The guy with a tattoo in an unfortunate location
As I journeyed around the municipal recreation area, several joggers zipped past me at different times. Did I feel silly sauntering down the sidewalk when so many folks were getting in touch with their inner Prefontaine? No. I despise running. It's horrible. I really, really cannot stand it. (Editor's note: This anti-running rant carried on for approximately 2,387 more words. In the interest of reader wellness, we have eliminated the rest.)

The joggers that went by came in all shapes in sizes - big and small; round and stick-like; dogless and dogful - but only one made me stop to ponder his sanity. As I walked northward on the west end of the park, a figure zipped past me without warning. I was listening to my iPod and pondering what life would be like with discernable skills; therefore, I heard no approaching footsteps. As the figure took off past me, I noticed it was some guy lacking a shirt. Whether he wore no shirt as a fashion choice or a product of the recession was unclear, but one thing was not: his lower back. There, at the L-5 vertebrae, was ink on skin creating some sort of design that I did not bother to commit to memory. Like so many Hollywood starlets and college-aged females, he had a tattoo on his lower back.

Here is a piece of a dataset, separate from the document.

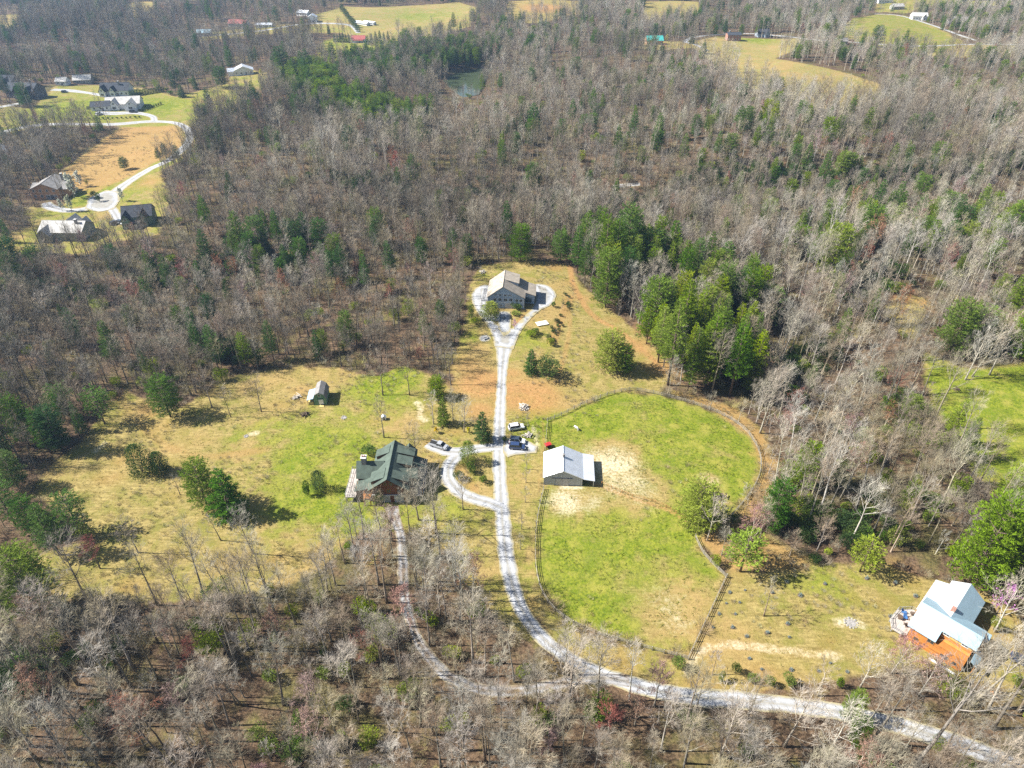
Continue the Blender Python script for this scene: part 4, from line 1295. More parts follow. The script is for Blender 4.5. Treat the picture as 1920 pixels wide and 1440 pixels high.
# --- small gambrel shed
def gambrel():
    x, y, z = G(601.5, 760)
    t = thing('garden_shed', 'small green gambrel roofed shed with side lean-to on the meadow', 'shed', (x, y, z), R(5))
    prof = [(-1.85, -.6), (1.85, -.6), (1.85, 2.3), (1.25, 3.8), (0, 4.55), (-1.25, 3.8), (-1.85, 2.3)]
    MB().prism_y(prof, .2, 6.3).build('wall', M['green_board'], t)
    for s in (-1, 1):
        MB().slab([(0, 0, 4.7), (0, 6.5, 4.7), (s * 1.34, 6.5, 3.9), (s * 1.34, 0, 3.9)], .1).build('roof', M['grey_shingle'], t)
        MB().slab([(s * 1.36, 0, 3.9), (s * 1.36, 6.5, 3.9), (s * 2.1, 6.5, 2.15), (s * 2.1, 0, 2.15)], .1).build('roof', M['grey_shingle'], t)
    MB().slab([(-2.0, .4, 2.35), (-2.0, 5.8, 2.35), (-4.0, 5.8, 1.8), (-4.0, .4, 1.8)], .07).build('lean_to_roof', M['pale_metal'], t)
    for yy in (.6, 3.1, 5.6): MB().box(-3.9, -3.8, yy - .05, yy + .05, -.5, 1.75).build('lean_to_post', M['deck_grey'], t)
    window(t, 'S', (0, .2, 3.5), .75, 1.0, bars=0)
    window(t, 'S', (.25, .2, 1.15), 1.4, 1.7, name='door', pane=M['white'])
    MB().box(-.7, 1.3, -.1, .18, 2.3, 2.42).build('door_hood', M['green_board'], t)
    MB().box(-.3, 1.0, -.9, .15, -.3, .15).build('step', M['lumber'], t)
    for i in range(5): MB().box(-3.6, -2.1, .5 + .0 * i, 2.8, .05 + i * .2, .22 + i * .2).build('lumber_board', M['lumber'], t)
gambrel()

# --- cabin at the lower right
def cabin():
    x, y, z = 86.0, 92.5, 0
    z = tz(x + 3, y - 2)
    t = thing('log_cabin', 'orange log cabin with pale metal roofs at the lower right', 'house', (x, y, z), R(-46))
    W_, RF = M['orange_log'], M['pale_metal']
    MB().prism_x([(-4.9, -2.5), (4.2, -2.5), (4.2, 4.6), (0, 6.85), (-4.9, 4.3)], .4, 5.2).build('wall', W_, t)
    MB().prism_x([(-4.9, -2.5), (4.2, -2.5), (4.2, 4.6), (0, 6.85), (-2.7, 5.85), (-2.7, 3.7), (-4.9, 3.4)], 5.21, 11.1).build('wall', W_, t)
    MB().box(5.3, 11.0, -2.76, -2.702, 4.6, 5.5).build('clerestory_wall', M['yellow_board'], t)
    for xx in (6.1, 9.6): window(t, 'S', (xx, -2.76, 5.05), 1.3, .55, bars=1)
    MB().slab([(-.3, 0, 7.0), (5.2, 0, 7.0), (5.2, -5.4, 4.2), (-.3, -5.4, 4.2)], .12).build('roof', RF, t)
    MB().slab([(5.21, 0, 7.0), (11.6, 0, 7.0), (11.6, -3.2, 5.75), (5.21, -3.2, 5.75)], .12).build('roof', RF, t)
    MB().slab([(-.3, 0.02, 7.0), (11.6, 0.02, 7.0), (11.6, 4.6, 4.55), (-.3, 4.6, 4.55)], .12).build('roof', RF, t)
    # wing behind, ridge at right angles
    MB().prism_y([(2.2, -2.5), (8.5, -2.5), (8.5, 3.9), (5.2, 6.3), (2.2, 4.6)], .3, 12.4).build('wall', W_, t)
    MB().slab([(5.2, .4, 6.55), (5.2, 12.9, 6.55), (1.9, 12.9, 4.65), (1.9, .4, 4.65)], .11).build('roof', M['white_metal'], t)  # sunward slope made white: sunlight painted in by the choice of metal
    MB().slab([(5.21, .4, 6.55), (5.21, 12.9, 6.55), (8.95, 12.9, 3.75), (8.95, .4, 3.75)], .11).build('roof', RF, t)  # same roof turned from the sun, its shade painted as pale blue metal
    MB().slab([(1.88, .6, 4.6), (1.88, 11.6, 4.6), (-.7, 11.6, 3.75), (-.7, .6, 3.75)], .1).build('porch_roof', M['white_metal'], t)  # white again, for painted sunlight on the left side
    for yy in (1.2, 6.0, 11.2): MB().tube([(-.5, yy, -2), (-.5, yy, 3.7)], [.11, .11], 6).build('porch_post', M['cedar_post'], t)
    MB().box(2.9 + 1.6, 2.9 + 2.4, 2.6, 3.4, 5.2, 7.3).build('chimney', M['brick'], t)
    # shed roof over the rear entry
    MB().slab([(9.0, 4.0, 4.9), (12.6, 4.0, 4.9), (12.6, .8, 5.4), (9.0, .8, 5.4)], .1).build('entry_roof', RF, t)
    MB().box(9.1, 12.3, 1.0, 3.8, -2.3, 4.75).build('wall', W_, t)
    MB().slab([(11.7, -.5, 4.0), (11.7, -4.6, 4.0), (13.0, -4.6, 3.3), (13.0, -.5, 3.3)], .1).build('porch_roof', RF, t)
    for yy in (-.8, -4.3): MB().tube([(12.7, yy, -2), (12.7, yy, 3.4)], [.1, .1], 6).build('porch_post', M['cedar_post'], t)
    for xx, zz, w in ((4.4, 3.2, 1.4), (7.6, 1.4, 1.6), (9.6, 1.3, .9), (2.0, 1.6, 1.0)): window(t, 'S', (xx, -4.9, zz), w, 1.1, M['cedar_post'])
    # white fronted lower porch
    MB().box(5.6, 10.6, -6.4, -4.95, -.9, -.7).build('lower_porch', M['white'], t)
    MB().box(5.6, 10.6, -6.42, -6.3, -.7, .5).build('porch_front', M['white'], t)
    # deck on the left, many-sided
    MB().prism_z([(.3, -5.0), (.3, 2.6), (-1.6, 2.4), (-3.6, .2), (-3.8, -3.4), (-2.6, -5.6), (-.6, -5.6)], 1.0, 1.2).build('deck', M['deck'], t)
    for px_, py_ in ((-1.5, 2.2), (-3.5, .1), (-3.7, -3.3), (-2.5, -5.4), (-.6, -5.4)): MB().box(px_ - .09, px_ + .09, py_ - .09, py_ + .09, -2.4, 1.0).build('deck_post', M['deck_grey'], t)
    railing(t, [(.2, 2.5), (-1.6, 2.3), (-3.5, .2), (-3.7, -3.3), (-2.6, -5.5), (-.6, -5.5)], 1.2, .95, M['deck_grey'])
    return t
cab = cabin()

# deck furniture stands on the deck
def on(par, x, y, z):
    return par.matrix_basis @ Vector((x, y, z)) if False else Matrix.Translation(par.location) @ Matrix.Rotation(par.rotation_euler.z, 4, 'Z') @ Vector((x, y, z))
M['blue_paint'] = surf('blue_paint', (0.05, 0.14, 0.33), .5, .1)
M['dark_wood'] = surf('dark_wood', (0.10, 0.07, 0.05), .8, .2, 4)
def chair(loc, rz, mat, label):
    t = thing('deck_chair', label, 'chair', loc, rz, 'deck chairs')
    MB().box(-.35, .35, -.35, .35, .36, .42).build('seat', mat, t)
    MB().slab([(-.35, .32, .4), (.35, .32, .4), (.35, .6, 1.1), (-.35, .6, 1.1)], .05).build('backrest', mat, t)
    for sx in (-.32, .32):
        for sy in (-.3, .3): MB().box(sx - .04, sx + .04, sy - .04, sy + .04, 0, .36).build('leg', mat, t)
        MB().box(sx - .06, sx + .06, -.4, .4, .58, .63).build('armrest', mat, t)
        MB().box(sx - .03, sx + .03, -.36, -.3, .42, .58).build('armrest_post', mat, t)
for i, (x, y, rz, mat, lb) in enumerate(((-1.6, -1.2, .6, 'blue_paint', 'blue chair on the cabin deck, nearer one'), (-2.3, .0, 1.4, 'blue_paint', 'blue chair on the cabin deck by the rail'), (-.9, .9, -1.0, 'dark_wood', 'dark wooden chair against the cabin porch'), (-.7, -2.9, 2.4, 'dark_wood', 'dark wooden chair beside the cabin wall'))):
    p = on(cab, x, y, 1.2)
    chair(p, rz + cab.rotation_euler.z, M[mat], lb)
def table(loc, rz, mat, label, r=.6):
    t = thing('round_table', label, 'table', loc, rz)
    MB().lathe([(r, .68), (r, .73)], 14).build('tabletop', mat, t)
    MB().lathe([(.06, .03), (.05, .68)], 8).build('pedestal', mat, t)
    MB().lathe([(.3, 0), (.3, .03)], 12).build('base', mat, t)
table(on(cab, -2.4, -2.0, 1.2), 0, M['dark_wood'], 'dark round table on the cabin deck')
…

Unfortunately for this guy, he apparently is not aware of the following rule: tattoo on a girl's lower back - okay; tattoo on a guy's lower back - odd and disturbing. Unfortunately, I spent the rest of my walk around the park pondering why this guy would get the ink-needle treatment on this area of his body. Was it a fraternity prank while he was passed out? Is his idol Angelina Jolie? Was it as the result of a pinkie-swear with his BFF? I probably should have asked, but catching up with him would have involved running.